The book has to be small enough to disappear when a teacher looks up. Pocket editions, as their name suggests, were engineered for this. Pratchett’s were small, fat, slightly battered, and printed on a kind of paper that already looked guilty.
Pratchett's Pocket editions were slightly battered? Pre-sale, even?Not only does the paper "look guilty", but it's doing so "already"? As if guilty paper is normal, but not on THIS time scale.
It's nonsensical; even bad writers don't end up with stuff like this.
Presumably the ones from the library, which the author mentions was his source? Every Pratchett book I read as a kid matched this description, including being battered.
Tell me more about this already-guilty-looking paper, and how this kid was "sliding" an entire paperback book into a math textbook with "a centimetre to spare".
I think I could slide this into a maths text book?
https://www.facebook.com/groups/2174439579599449/posts/23646...
You wouldn't be able to open it and keep it open flat against the textbook though, not without the teacher noticing. It simply doesn't work, now that the author has acknowledged they used AI to spruce up their blog post, we can agree this part (hiding pocketbooks in open textbooks) was 100% slop.
I dont know what kind of pockets you have, but most Pratchetts book did not fit into mine. And yes there were whole series of books that fit. But, pratchetts ones did not.

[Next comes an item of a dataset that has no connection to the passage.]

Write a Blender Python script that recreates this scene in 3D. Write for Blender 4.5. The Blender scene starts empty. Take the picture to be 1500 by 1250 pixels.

I found this odd too. And the notion you could hide a Pratchett pocket book inside an open textbook. Anyone who has read Pratchett, or knows pocketbooks, knows this wouldn't work. They are voluminous (regardless of their name) and won't stay open on their own.
In fact, it seems a uniquely AI mistake to make to believe pocketbooks go in pockets. Anyone knows they don't fit, unless you have really big pockets and don't mind the weight and bulge.
they battered if you put it in your pocket. The idea of paper looking guilty chimes with the idea that you're reading it in the back of the classroom when you're not supposed to be.
I mean seriously? We're so cooked if this is the "red flag".
I have never seen a printed Discworld book that would fit in a pocket. Have you?
EDIT: I stand corrected, turns out they DID have pocket sized editions in France: https://news.ycombinator.com/item?id=48247127#48248586
In france, there was an edition of the discworld series literally called "pocket", and yes it sometimes fit in pockets (which had to be on the bigger end of pockets though), especially if you bended the book a little. Looked like this: https://www.babelio.com/livres/Pratchett-Les-annales-du-Disq...
The first books of the discworld were thin too.
Thanks, I didn't know that! Definitely smaller than the paperbacks we had in the UK, and pocket-sized.
Not to say that the article doesn't have plenty of other flaws, but - yes, my original paperbacks certainly did.
Yes. The original small ones would fit in my jacket pockets or the back pocket of my jeans.
There's like nine red flags. You are holding the English language to an incredibly low standard.
we can talk about the others if you like, but we were discussing this one and I am a little disappointed about us just moving elsewhere. Are you yielding, or do you still think guilty paper is somehow sus?
> You are holding the English language to an incredibly low standard.
I'm holding humans to a low standard. That's why editors exist.